Источник: Государственная Третьяковская галерея
11:22 / 12.05.2021

Луна, Ленский, Лорелея
"Одна из наиболее запоминающихся картин выставки – вещь Максима Воробьёва "Дуб, раздробленный молнией". Автор умиротворяющих и прозрачных пейзажей, Воробьёв точно выразил идею романтизма – красивая, изысканная гибель, как вершина смыслов. Декабризм тоже вырос из надлома, который хотел стать натиском"

Выставка «Мечты о свободе» в Новой Третьяковке

«Всё перепуталось, и сладко повторять:
Россия, Лета, Лорелея».

Осип Мандельштам

В стихотворении "Декабрист" Осип Мандельштам не для пущей лепоты задействовал это странное триединство – Россия, Лета, Лорелея и добавил «подругу рейнскую, вольнолюбивую гитару».

Образованный человек рубежа XVIII и XIX веков был, если не германофилом, то непременным знатоком, поклонником Гёте, Шиллера, Гейне, а заодно – северо-немецкой готики и загадочного европейского средневековья.

Ich weiß nicht, was soll es bedeuten… - рейнская златовласка Lorelei губила мужчин своим пением и те канули в реку забвения – Лету, притворившуюся Рейном.

А что на Рейне? Дойчланд в те годы не была «юбер аллес» и не ассоциировалась с «дранг нах остен», да и галантный король Фридрих Великий давно почивал в могиле, чуть-чуть потревоженный Бонапартом, устроившим церемонию у надгробия своего кумира.

Наполеон бодро шествовал по Германии, с удовольствием топча земли перепуганных курфюрстов. Вместе с тем, его сапоги теперь хранятся в Дрездене, как память о тотальном ужасе и – грандиозном освобождении.

Поэтому выставка, проходящая в Новой Третьяковке на Крымском валу именуется «Мечты о свободе» с подзаголовком: «Романтизм в России и Германии», а сапоги неистового корсиканца – одна из главных «изюминок» экспозиции.

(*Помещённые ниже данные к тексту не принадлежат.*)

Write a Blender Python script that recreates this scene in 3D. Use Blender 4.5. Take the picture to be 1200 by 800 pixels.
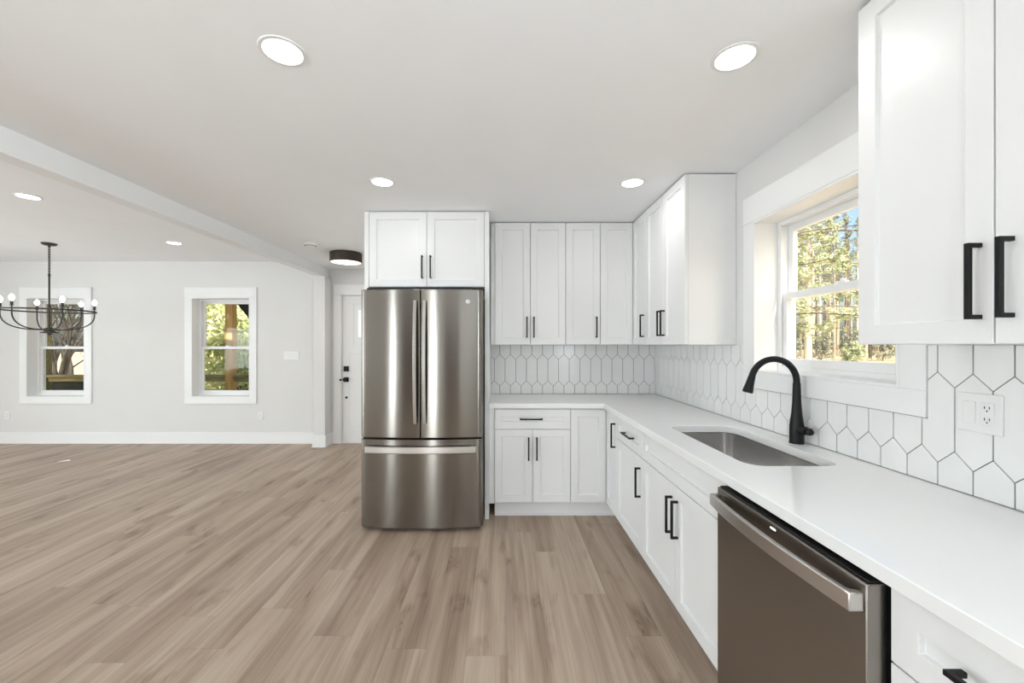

Проект – масштабен. Здесь и картины – известнейшие и проходные, и оружие, и удивляющие артефакты, вроде рисунка, сделанного императором Николаем I, к слову, не чуждого романтики и называвшего свою жену Шарлотту Прусскую не иначе, как «белая роза».

Тут же – знакомые ещё по школьным учебникам силуэты и росчерки Пушкина.

Рассказы о художниках и поэтах продолжены историями декабристов, как бы говоря нам:

«Вот, куда уводят мечты!» Лорелея – коварна. Декабризм – это не столь французское вольтерьянство в сочетании с русской «традицией» дворцовых переворотов; сколь грёза о буре.

Одна из наиболее запоминающихся картин выставки – вещь Максима Воробьёва "Дуб, раздробленный молнией".

Автор умиротворяющих и прозрачных пейзажей, Воробьёв точно выразил идею романтизма – красивая, изысканная гибель, как вершина смыслов. Декабризм тоже вырос из надлома, который хотел стать натиском.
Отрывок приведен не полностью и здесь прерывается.